Overall turnout in a Florida midterm election is racing toward an all-time record.
 
Published Oct. 30, 2018|Updated Oct. 30, 2018

Voter turnout in Florida keeps climbing as more than 3 million voters cast ballots through Monday.

Tampa Bay Times

Sometime Tuesday, the pre-election day turnout of returned mail ballots and early in-person votes will exceed the total in the last midterm election in 2014. There are six more days of early voting in most large counties, and 1.6 million mail ballots have not yet been returned.

The turnout total is on pace to set a record for a Florida midterm in terms of votes cast. The highest turnout by percentage in a modern midterm was in 1994, when 66 percent voted. That was the last time Democrats won a governor's race, as Lawton Chiles defeated Jeb Bush.

The statewide turnout four years ago was 50.5 percent. Turnout in 2018 is already 23 percent, and there's still a full week of voting ahead.

Republicans still have a turnout advantage over Democrats, but it's 2 percentage points, compared to 7 points at this point in 2014, the year Republican Rick Scott won a 1-percent nail-biter over Democrat Charlie Crist.

Republicans have a bigger lead in mail ballot returns than do Democrats in early voting.

The cannibalization of Florida's vote is again a subject of study among the number-crunching experts. It's the question of whether people who have already voted by mail or early are the same voters who in past elections chose to vote on Election Day.
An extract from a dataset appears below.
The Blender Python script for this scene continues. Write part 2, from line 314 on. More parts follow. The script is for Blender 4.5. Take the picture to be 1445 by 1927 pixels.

Here's an analysis by the University of Florida's Daniel Smith.

At an Andrew Gillum rally in Fort Lauderdale Monday, one Democrat after another warned the crowd of 200-plus that voter turnout is still not high enough. Former U.S. Attorney General Eric Holder joined Gillum at the African-American Research Library.

"It's all on us now. It is all about turnout," said Sen. Gary Farmer, D-Lighthouse Point.

Early voting in Broward is more than twice as high as in the last midterm election in 2014.

The county recorded its highest one-day early voting turnout Monday since its 22 centers opened on Oct. 22, with 18,892 ballots cast.

But turnout remains comparatively low at the African-American Research Library, the site of Monday's rally in predominantly black northwest Fort Lauderdale.

Turnout there after eight early voting days stands at 4,984, or less than half the turnout at overwhelmingly white Broward sites such as the Coral Ridge Mall in Fort Lauderdale or Northwest Regional Library in Coral Springs.

"Let me tell you the sad tale," said Dale Holness, a Broward commissioner, who said not enough Democrats have voted. If turnout doesn't improve, he warned, "you're not going to feel good (next) Wednesday morning."